Records with scene code
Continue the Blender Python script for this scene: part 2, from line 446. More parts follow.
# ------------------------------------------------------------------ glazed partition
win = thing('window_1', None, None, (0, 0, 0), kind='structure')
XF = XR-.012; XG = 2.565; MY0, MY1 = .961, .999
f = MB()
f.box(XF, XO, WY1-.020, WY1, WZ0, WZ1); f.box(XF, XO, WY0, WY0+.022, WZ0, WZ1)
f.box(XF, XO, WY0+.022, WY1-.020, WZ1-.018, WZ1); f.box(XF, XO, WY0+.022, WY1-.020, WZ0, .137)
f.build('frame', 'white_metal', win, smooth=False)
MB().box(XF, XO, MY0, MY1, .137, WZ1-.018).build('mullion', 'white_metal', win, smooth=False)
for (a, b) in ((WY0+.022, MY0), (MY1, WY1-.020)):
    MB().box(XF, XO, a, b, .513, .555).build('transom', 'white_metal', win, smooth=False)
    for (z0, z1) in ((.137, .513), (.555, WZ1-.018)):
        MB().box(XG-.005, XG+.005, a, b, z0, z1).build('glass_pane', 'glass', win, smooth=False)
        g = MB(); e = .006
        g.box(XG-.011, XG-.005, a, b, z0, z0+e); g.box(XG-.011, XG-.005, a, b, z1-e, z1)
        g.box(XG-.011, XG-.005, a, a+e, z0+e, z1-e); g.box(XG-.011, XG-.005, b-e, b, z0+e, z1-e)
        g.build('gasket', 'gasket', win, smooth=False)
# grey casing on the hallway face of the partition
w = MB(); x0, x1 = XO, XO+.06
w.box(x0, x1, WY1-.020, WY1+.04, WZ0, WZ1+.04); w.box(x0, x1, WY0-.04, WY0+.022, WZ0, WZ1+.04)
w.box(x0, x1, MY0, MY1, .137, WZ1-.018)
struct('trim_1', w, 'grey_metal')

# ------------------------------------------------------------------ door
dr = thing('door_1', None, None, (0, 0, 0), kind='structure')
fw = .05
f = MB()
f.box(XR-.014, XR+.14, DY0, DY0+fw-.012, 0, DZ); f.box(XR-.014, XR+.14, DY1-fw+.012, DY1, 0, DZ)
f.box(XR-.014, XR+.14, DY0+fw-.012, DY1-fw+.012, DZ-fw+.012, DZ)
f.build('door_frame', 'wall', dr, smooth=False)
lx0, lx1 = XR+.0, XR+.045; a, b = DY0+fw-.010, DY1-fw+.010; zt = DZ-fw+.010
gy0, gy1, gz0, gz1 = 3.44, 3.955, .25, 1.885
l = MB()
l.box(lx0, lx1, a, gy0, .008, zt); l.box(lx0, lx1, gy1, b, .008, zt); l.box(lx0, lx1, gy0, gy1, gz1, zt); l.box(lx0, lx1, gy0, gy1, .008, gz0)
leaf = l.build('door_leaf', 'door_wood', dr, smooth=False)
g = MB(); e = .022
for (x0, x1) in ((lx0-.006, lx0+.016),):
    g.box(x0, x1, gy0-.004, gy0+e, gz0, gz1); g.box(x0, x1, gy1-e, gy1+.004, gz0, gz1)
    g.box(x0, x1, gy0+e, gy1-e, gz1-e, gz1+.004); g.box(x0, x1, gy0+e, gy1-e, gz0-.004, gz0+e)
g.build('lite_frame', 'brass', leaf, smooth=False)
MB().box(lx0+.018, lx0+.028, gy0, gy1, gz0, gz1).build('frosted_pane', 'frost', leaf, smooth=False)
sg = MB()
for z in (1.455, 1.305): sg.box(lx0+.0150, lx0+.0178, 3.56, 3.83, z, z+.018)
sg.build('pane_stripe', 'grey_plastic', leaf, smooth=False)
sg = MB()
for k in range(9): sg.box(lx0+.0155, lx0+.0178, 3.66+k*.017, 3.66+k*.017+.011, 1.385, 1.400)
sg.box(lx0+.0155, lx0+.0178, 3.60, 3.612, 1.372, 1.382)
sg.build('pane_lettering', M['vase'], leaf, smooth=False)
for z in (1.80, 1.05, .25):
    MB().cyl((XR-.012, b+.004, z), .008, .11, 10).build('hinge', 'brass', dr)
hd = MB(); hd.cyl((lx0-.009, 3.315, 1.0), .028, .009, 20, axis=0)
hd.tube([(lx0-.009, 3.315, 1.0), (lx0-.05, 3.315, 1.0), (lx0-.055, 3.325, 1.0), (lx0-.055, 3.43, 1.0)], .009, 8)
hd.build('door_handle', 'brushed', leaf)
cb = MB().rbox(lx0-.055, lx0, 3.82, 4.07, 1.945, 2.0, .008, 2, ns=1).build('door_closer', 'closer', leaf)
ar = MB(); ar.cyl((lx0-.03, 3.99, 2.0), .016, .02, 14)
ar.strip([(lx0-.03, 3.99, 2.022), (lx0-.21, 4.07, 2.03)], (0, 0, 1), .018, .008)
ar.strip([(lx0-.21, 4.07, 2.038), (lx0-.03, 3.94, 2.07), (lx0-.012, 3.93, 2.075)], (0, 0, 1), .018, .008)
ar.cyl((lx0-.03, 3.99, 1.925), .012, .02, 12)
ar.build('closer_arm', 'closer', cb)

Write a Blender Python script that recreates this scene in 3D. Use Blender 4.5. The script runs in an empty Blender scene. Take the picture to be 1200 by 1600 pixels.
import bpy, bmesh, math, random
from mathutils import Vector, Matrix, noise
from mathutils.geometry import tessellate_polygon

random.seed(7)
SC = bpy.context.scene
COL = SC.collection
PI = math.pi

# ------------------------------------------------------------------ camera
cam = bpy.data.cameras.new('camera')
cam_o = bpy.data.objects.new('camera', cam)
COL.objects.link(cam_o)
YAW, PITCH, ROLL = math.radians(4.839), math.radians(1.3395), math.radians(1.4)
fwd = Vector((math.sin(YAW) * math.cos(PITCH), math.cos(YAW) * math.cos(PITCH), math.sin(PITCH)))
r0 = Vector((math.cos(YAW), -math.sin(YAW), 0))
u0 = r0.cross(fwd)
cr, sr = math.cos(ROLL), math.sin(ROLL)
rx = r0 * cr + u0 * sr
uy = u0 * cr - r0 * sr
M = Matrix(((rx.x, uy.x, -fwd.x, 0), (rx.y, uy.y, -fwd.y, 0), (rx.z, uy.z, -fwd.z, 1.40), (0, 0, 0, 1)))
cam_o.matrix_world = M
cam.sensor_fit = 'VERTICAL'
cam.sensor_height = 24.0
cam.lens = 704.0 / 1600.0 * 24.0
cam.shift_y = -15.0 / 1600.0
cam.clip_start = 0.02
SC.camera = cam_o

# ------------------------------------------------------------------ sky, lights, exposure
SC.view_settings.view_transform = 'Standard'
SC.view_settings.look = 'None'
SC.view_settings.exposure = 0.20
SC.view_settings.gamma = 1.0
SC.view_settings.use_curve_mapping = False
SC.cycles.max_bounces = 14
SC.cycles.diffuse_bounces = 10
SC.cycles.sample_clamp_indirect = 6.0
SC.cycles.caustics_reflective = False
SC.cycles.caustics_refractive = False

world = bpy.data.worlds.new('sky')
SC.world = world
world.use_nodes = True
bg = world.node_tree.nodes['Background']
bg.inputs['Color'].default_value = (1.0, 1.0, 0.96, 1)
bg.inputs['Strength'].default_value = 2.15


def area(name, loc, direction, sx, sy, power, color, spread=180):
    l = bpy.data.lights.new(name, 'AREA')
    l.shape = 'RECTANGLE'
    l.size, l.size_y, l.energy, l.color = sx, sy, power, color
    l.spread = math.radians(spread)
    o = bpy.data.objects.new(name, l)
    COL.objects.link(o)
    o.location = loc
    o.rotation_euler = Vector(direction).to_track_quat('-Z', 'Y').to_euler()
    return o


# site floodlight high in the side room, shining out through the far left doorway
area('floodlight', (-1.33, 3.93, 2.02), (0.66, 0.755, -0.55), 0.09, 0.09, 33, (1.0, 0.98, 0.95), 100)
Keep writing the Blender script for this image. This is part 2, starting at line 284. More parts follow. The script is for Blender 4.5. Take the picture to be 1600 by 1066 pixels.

#### WORK TO BE COMPLETED
Output, from the data above, the lines from the line with "Write a Blender" to the line with "PI = math.pi" exactly as they stand, both ends included and nothing else.

#### WRITTEN SOLUTION
Write a Blender Python script that recreates this scene in 3D. Use Blender 4.5. The script runs in an empty Blender scene. Take the picture to be 1200 by 1600 pixels.
import bpy, bmesh, math, random
from mathutils import Vector, Matrix, noise
from mathutils.geometry import tessellate_polygon

random.seed(7)
SC = bpy.context.scene
COL = SC.collection
PI = math.pi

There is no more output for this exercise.